San Marino City Atty. Steve Dorsey and Police Chief Tim Harrigan said the Los Angeles County district attorney’s office decided which charges to file.
D.A.’s office spokeswoman Jane Robison said the agency “filed what we felt was appropriate.”
Jim Lafferty, executive director of the National Lawyers Guild in Los Angeles, a free speech advocacy group, said he believes San Marino’s clampdown on residential protests may not pass constitutional muster.
“[Prosecutors] probably don’t want this challenged in court,” Lafferty said. “The Constitution follows us all home, even if we’re rich.”
Geoff Pope, an attorney for Casas, claims San Marino police reports falsely attributed potentially damaging statements to Casas.
A report by Officer Vince Wilson states that Casas told police that “if she wasn’t arrested and left at the location alone, she would do damage to the front flower pots and front door of the property and we shouldn’t underestimate her.”
According to a supplemental report by Cpl.
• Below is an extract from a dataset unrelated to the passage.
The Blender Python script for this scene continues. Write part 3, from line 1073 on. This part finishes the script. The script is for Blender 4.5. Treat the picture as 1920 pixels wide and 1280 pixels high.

Tim Tebbetts, who rode with Casas to the police station, Casas stated, “I didn’t want to say anything out there, but I’m a paid activist.”
The demonstration at Sloan’s house was organized by the Alliance of Californians for Community Empowerment and members of the Service Employees International Union.
ACCE organizer Peter Kuhns, who on Wednesday helped lead a protest against Fannie Mae in Pasadena, said Casas was not compensated.
“Not only does [Casas] not get paid, she actually pays dues to be part of this organization,” he said.
Harrigan said that he dealt with Casas during the protest, and that Pope’s claim of falsified reports is unfounded.
“I personally advised her three separate times that if she did not move off the property she was subject to arrest for trespassing. She said ‘I don’t care. I want to be arrested. I’m not moving,’” Harrigan said.
In a Thursday hearing at the Alhambra Courthouse, L.A. Superior Court Judge Carol Williams Elswick denied a petition by Pope to review personnel files of the arresting officers to support his bid to challenge those reports.
Separately, San Marino City Council members voted Wednesday to pass an additional ordinance curbing protests directed at residents. The law gives city officials the power to direct demonstrations to the grassy median areas along Huntington Drive or to public sidewalks away from a target’s home.
The ordinance is based on a Long Beach law crafted in response to raucous anti-abortion protests, according to the attorney who drafted it for San Marino, Peter Thorson. Thorson said the Long Beach law withstood a constitutional challenge in federal court.
San Marino City Manager John Schaefer told council members he doubted San Marino would soon face more protests in residential neighborhoods but said the ordinances would help the city stay prepared.
“I kind of think the Occupy thing is dying out,” he said. “But this does give staff a tool if there’s a next generation of this sort of thing.”